December 1, 2007, 9:21 am

My suspicion of academic rankings was long ago solidified by a letter from U.S. News & World Report that addressed me as an engineering educator and asked me to rank schools of engineering. As a repeat student in remedial trigonometry during far-gone undergraduate days, I was neither interested in nor capable of engineering studies. I wouldn’t know a good engineering department from a bad school for plumbers’ assistants. Obviously a mixup — request ignored. But I’ve always wondered whether I could have skewed the tables — even a little bit — with my ignorance-based rankings. No way of knowing. But I’ve also wondered why anyone should have confidence in the rankings of organizations as complex, diverse, and evolving as institutions of higher education, even assuming high-minded expertise.

This old and well-worked-over question arises anew because of the latest word on the purported gold standard of ratings for graduate programs, “Research-Doctorate Programs in the United States,” a $5-million production based at the elite National Academy of Sciences.

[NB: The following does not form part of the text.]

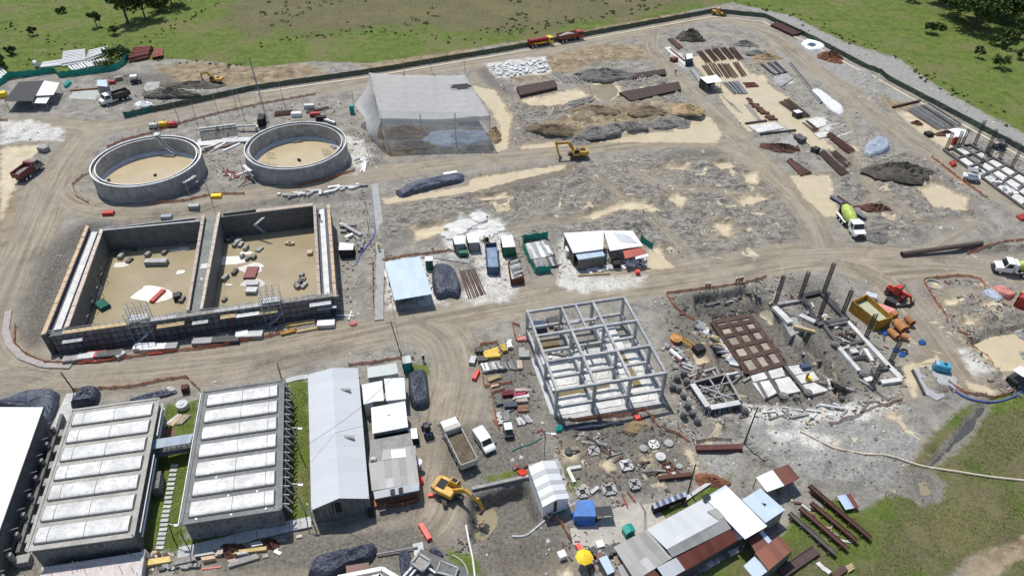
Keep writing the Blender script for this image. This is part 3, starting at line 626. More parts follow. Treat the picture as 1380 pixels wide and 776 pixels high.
# salmon strip of loose boards along the foot of the front wall
b=MB(o)
for k in range(30):
    p=fw[0]+dF*(LF*(k+rr_())/30)-nF*ru_(1.0,1.8);b.box((p.x,p.y,-.86),(ru_(1,2.2),.5,.1),atan2(dF.y,dF.x)+ru_(-.1,.1))
b.build('foot_board',YWOOD,bl)
inner=[IL[0],CL[0],CL[1],IL[1]];inn2=[CR[0],IR[0],IR[1],CR[1]]
for q in (inner,inn2):
    q=[Vector((p.x,p.y,ZF)) for p in q];c=cen(q);q=[p+(p-c).normalized()*.1 for p in q];q[2] += -nF*1.2;q[3] += -nF*1.2
    b=MB(o);b.add(q,[(3,2,1,0)] if (q[1]-q[0]).cross(q[3]-q[0]).z < 0 else [(0,1,2,3)]);b.build('flooded_floor',M('basin water',(.37,.305,.19),rough=.18,var=.14,scale=.14,bump=0,rnd=0,spot=None),bl)
def scaffold_tower(px,py,lab):
    p=P(px,py,ZT);rz=atan2(dF.y,dF.x);t=thing('scaffold_stair',lab,'scaffold',(p.x,p.y,-1.0),rz,'scaffold stairs at the basin wall');H=ZT+3.4
    b=MB()
    for x in (-1.6,-.5,.5,1.6):
        for y in (-.8,.8,2.2): b.tube((x,y,0 if y < 1 else .5),(x,y,H),.05,5)
    for z in (1.5,3.0,4.6,5.6,6.6,7.4):
        for y in (-.8,.8,2.2): b.tube((-1.6,y,z),(1.6,y,z),.04,5)
        for x in (-1.6,1.6): b.tube((x,-.8,z),(x,2.2,z),.04,5)
    b.build('scaffold_pole',GALV,t);b=MB();b.box((0,.6,ZT+1.25),(3.2,1.4,.08));b.build('scaffold_deck',GALV,t);b=MB();b.box((.6,-.2,ZT-1.2),(2.6,1.0,.08));b.build('scaffold_deck',GALV,t)
    b=MB()
    for s in (-.35,.35): b.bar((-1.2,-1+s,1.2),(1.0,-1+s,ZT-1.2),.07,.18);b.bar((1.2,.2+s,ZT-1.2),(-1.2,.2+s,ZT+1.2),.07,.18);b.bar((.2+s*2,-3.4,.1),(.2+s*2,-1.2,1.2),.07,.18)
    for k in range(8): b.box((lerp(-1.2,1,k/7),-1,1.2+(ZT-2.4)*k/7),(.3,.75,.05));b.box((lerp(1.2,-1.2,k/7),.2,ZT-1.2+2.4*k/7),(.3,.75,.05))
    b.box((.2,-2.6,.45),(1.6,2.4,.1));b.build('stair_flight',GALV,t);return t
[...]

First produced in 1982, and followed by an edition in 1995, the new edition, originally due in 2005 and then rescheduled for last September, is now promised for spring 2008. Thus, there’s time to abort the mission and enter the data in an educational archive, where it can harmlessly reside and perhaps someday provide fodder for a dissertation or two.

The final product will surely reflect great care, knowledgeable assessments of various university programs, and basic statistical minutiae. It will even eschew the horse-race aspect, replacing numerical rankings with ranges. But before this enterprise comes to fruition, consideration should be given to an important but neglected matter: Will graduate education benefit from the big book? There’s obviously a widespread expectation that it will, given the groans of disappointment at the publication delays. But there’s plenty of reason to think not.

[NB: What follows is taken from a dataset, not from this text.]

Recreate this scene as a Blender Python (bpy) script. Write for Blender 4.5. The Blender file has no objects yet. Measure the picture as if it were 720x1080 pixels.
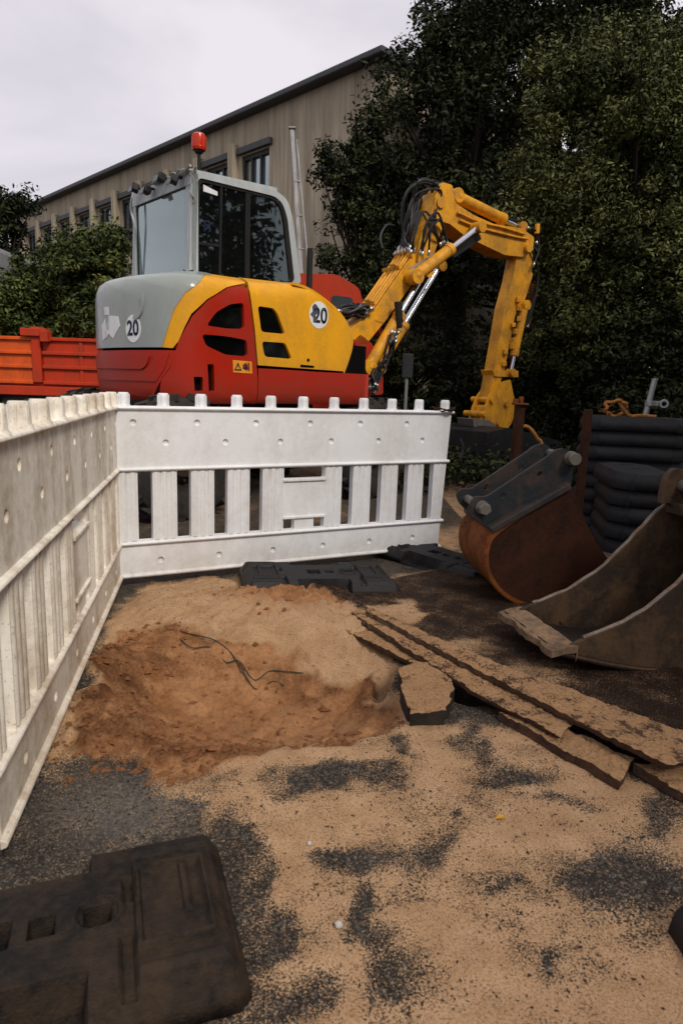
import bpy, bmesh, math, random
import numpy as np
from mathutils import Vector, Matrix
random.seed(7); rng = np.random.default_rng(7)
SC = bpy.context.scene
COL = SC.collection
rad = math.radians

# ------------------------------------------------------------------ camera maths (survey of the place)
F = 700.; PH = rad(10.68); RO = rad(1.9); CP = np.array([0, 0, 1.05])
def _rx(a): return np.array([[1,0,0],[0,math.cos(a),-math.sin(a)],[0,math.sin(a),math.cos(a)]])
def _rz(a): return np.array([[math.cos(a),-math.sin(a),0],[math.sin(a),math.cos(a),0],[0,0,1]])
CR = _rx(math.pi/2-PH) @ _rz(RO)
def ray(px, py): return CR @ np.array([(px-360)/F, (540-py)/F, -1.])
def G(px, py, z=0.):
    d = ray(px, py); return CP + d*((z-CP[2])/d[2])
def AT(px, py, y):
    d = ray(px, py); return CP + d*(y/d[1])
def PL(px, py, p0, n):
    d = ray(px, py); n = np.array(n, float); return CP + d*(np.dot(np.array(p0)-CP, n)/np.dot(d, n))
def pixv(P):
    q = (np.asarray(P)-CP) @ CR
    return np.stack([360+F*q[...,0]/-q[...,2], 540-F*q[...,1]/-q[...,2]], -1)

# ------------------------------------------------------------------ object helpers
def link(o, parent=None):
    COL.objects.link(o)
    if parent: o.parent = parent
    return o
def tag(o, label=None, cat=None, group=None, kind=None):
    if label: o['label'] = label
    if cat: o['category'] = cat
    if group: o['group'] = group
    if kind: o['kind'] = kind
    return o
def empty(name, loc=(0,0,0), rz=0., label=None, cat=None, group=None):
    o = bpy.data.objects.new(name, None); o.empty_display_size = .1
    o.location = loc; o.rotation_euler = (0,0,rz); link(o)
    return tag(o, label, cat, group)
def copy_tree(o, parent=None):
    c = o.copy(); COL.objects.link(c)
    if parent: c.parent = parent
    for ch in list(o.children): copy_tree(ch, c)
    return c

class MB:
    """collects shapes into one mesh"""
    def __init__(s): s.v = []; s.f = []; s.sm = []; s.mi = []; s.cur = 0
    def add(s, vs, fs, smooth=False, M=None):
        b = len(s.v)
        for p in vs:
            p = Vector(p)
            if M is not None: p = M @ p
            s.v.append(tuple(p))
        for f in fs: s.f.append(tuple(i+b for i in f)); s.sm.append(smooth); s.mi.append(s.cur)
        return s
    def box(s, c, d, rz=0, M=None, rot=None):
        x, y, z = d[0]/2, d[1]/2, d[2]/2
        R = rot if rot is not None else Matrix.Rotation(rz, 3, 'Z')
        vs = [Vector(c) + R @ Vector((i*x, j*y, k*z)) for i in (-1,1) for j in (-1,1) for k in (-1,1)]
        s.add(vs, [(0,1,3,2),(4,6,7,5),(0,4,5,1),(2,3,7,6),(0,2,6,4),(1,5,7,3)], M=M); return s
    def bar(s, a, b, w, h, up=(0,0,1)):
        a = Vector(a); b = Vector(b); t = (b-a).normalized(); u = Vector(up)
        sd = t.cross(u).normalized(); u = sd.cross(t)
        vs = [p + sd*i*w/2 + u*j*h/2 for p in (a, b) for i, j in ((-1,-1),(1,-1),(1,1),(-1,1))]
        s.add(vs, [(3,2,1,0),(4,5,6,7),(0,1,5,4),(1,2,6,5),(2,3,7,6),(3,0,4,7)]); return s
    def cyl(s, a, b, r, r2=None, n=16, cap=True):
        a = Vector(a); b = Vector(b); r2 = r if r2 is None else r2
        t = (b-a).normalized(); o = t.orthogonal().normalized(); q = t.cross(o)
        vs = []
        for p, rr in ((a, r), (b, r2)):
            for i in range(n):
                an = 2*math.pi*i/n; vs.append(p + (o*math.cos(an)+q*math.sin(an))*rr)
        s.add(vs, [(i, (i+1)%n, n+(i+1)%n, n+i) for i in range(n)], True)
        if cap:
            s.add(vs[:n], [tuple(reversed(range(n)))]); s.add(vs[n:], [tuple(range(n))])
        return s
    def tube(s, pts, r, n=8, rs=None):
        P = [Vector(p) for p in pts]; rs = rs or [r]*len(P)
        vs = []; o = None
        for i, p in enumerate(P):
            t = (P[min(i+1, len(P)-1)] - P[max(i-1, 0)]).normalized()
            o = t.orthogonal().normalized() if o is None else (o - t*o.dot(t)).normalized()
            q = t.cross(o)
            for k in range(n):
                an = 2*math.pi*k/n; vs.append(p + (o*math.cos(an)+q*math.sin(an))*rs[i])
        fs = []
        for i in range(len(P)-1):
            for k in range(n): fs.append((i*n+k, i*n+(k+1)%n, (i+1)*n+(k+1)%n, (i+1)*n+k))
        fs.append(tuple(reversed(range(n)))); fs.append(tuple(range((len(P)-1)*n, len(P)*n)))
        s.add(vs, fs, True); return s
    def lathe(s, prof, a=(0,0,0), axis=(0,0,1), n=24):
        t = Vector(axis).normalized(); o = t.orthogonal().normalized(); q = t.cross(o); a = Vector(a)
        vs = []
        for r, h in prof:
            for k in range(n):
                an = 2*math.pi*k/n; vs.append(a + t*h + (o*math.cos(an)+q*math.sin(an))*max(r, 1e-4))
        fs = [(i*n+k, i*n+(k+1)%n, (i+1)*n+(k+1)%n, (i+1)*n+k) for i in range(len(prof)-1) for k in range(n)]
        s.add(vs, fs, True); return s
    def prism(s, poly, fn, d0, d1, holes=(), smooth=False):
        """2-D outline with holes, mapped by fn(x, y, d) and given real thickness d0..d1"""
        V2, T, E = tess(poly, holes)
        b0 = [fn(x, y, d0) for x, y in V2]; b1 = [fn(x, y, d1) for x, y in V2]
        n = len(V2)
        s.add(b0, [tuple(reversed(t)) for t in T], smooth); s.add(b1, T, smooth)
        s.add(b0+b1, [(i, j, n+j, n+i) for i, j in E]); return s
    def build(s, name, mats, parent=None, bevel=0, seg=2, loc=None):
        me = bpy.data.meshes.new(name); me.from_pydata(s.v, [], s.f)
        if not isinstance(mats, (list, tuple)): mats = [mats]
        for m in mats: me.materials.append(m)
        me.polygons.foreach_set('use_smooth', s.sm)
        me.polygons.foreach_set('material_index', s.mi)
        bm = bmesh.new(); bm.from_mesh(me); bmesh.ops.remove_doubles(bm, verts=bm.verts, dist=1e-5)
        bmesh.ops.recalc_face_normals(bm, faces=bm.faces)
        for e in bm.edges:
            if len(e.link_faces) == 2 and e.calc_face_angle(0) > rad(38): e.smooth = False
        bm.to_mesh(me); bm.free(); me.update()
        o = bpy.data.objects.new(name, me); link(o, parent)
        if loc is not None:
            # mesh was given in world space: move its origin to loc
            me.transform(Matrix.Translation(-Vector(loc))); o.location = loc
        if bevel:
            md = o.modifiers.new('bevel', 'BEVEL'); md.width = bevel; md.segments = seg
            md.limit_method = 'ANGLE'; md.angle_limit = rad(40); md.harden_normals = False
        return o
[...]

Given the voracious attention lavished on U.S. News’s celebrated rankings, the coming product from a far-more prestigious source is guaranteed to land with even greater impact and potential for even greater pernicious effects. Consider that several dozen highly respected colleges are so fed up with the magazine’s ratings game that they refuse to supply information. No matter. The U.S. News rankings continue to feed the admissions frenzy. Participating schools routinely mine it for nuggets that enhance their image but have little or nothing to do with academic quality. To conjure up an appearance of exclusiveness in admissions, more than a few notable institutions shamelessly hint in straight-faced letters to college-bound seniors that you look like our kind of student, thus drawing more applications, which make possible more rejections — a key ingredient of the “hot school” image.

When the graduate school report finally emerges, academe’s swelling breed of merchandisers will swarm over the pages to extract the best possible image for the home team. The academic race for glory and prestige will intensify, though with no necessary connection to academic worth. The winners will feel that the surveyors got it right. The lesser-ranked schools will indict the survey methodology or find other grounds for claiming a bum decision. The New York Times and a few other papers will profit from the new phenomenon in higher education —full-page ads from universities asserting academic distinction, even greatness.

Presidents, provosts, deans, and graduate students are generally tuned into the informal grapevine of academic ratings. The big book is superfluous; its contents are soon out of date and easily put to purposes that distort, rather than enhance, sound academic values. Still another delay in publication is warranted — an indefinite delay.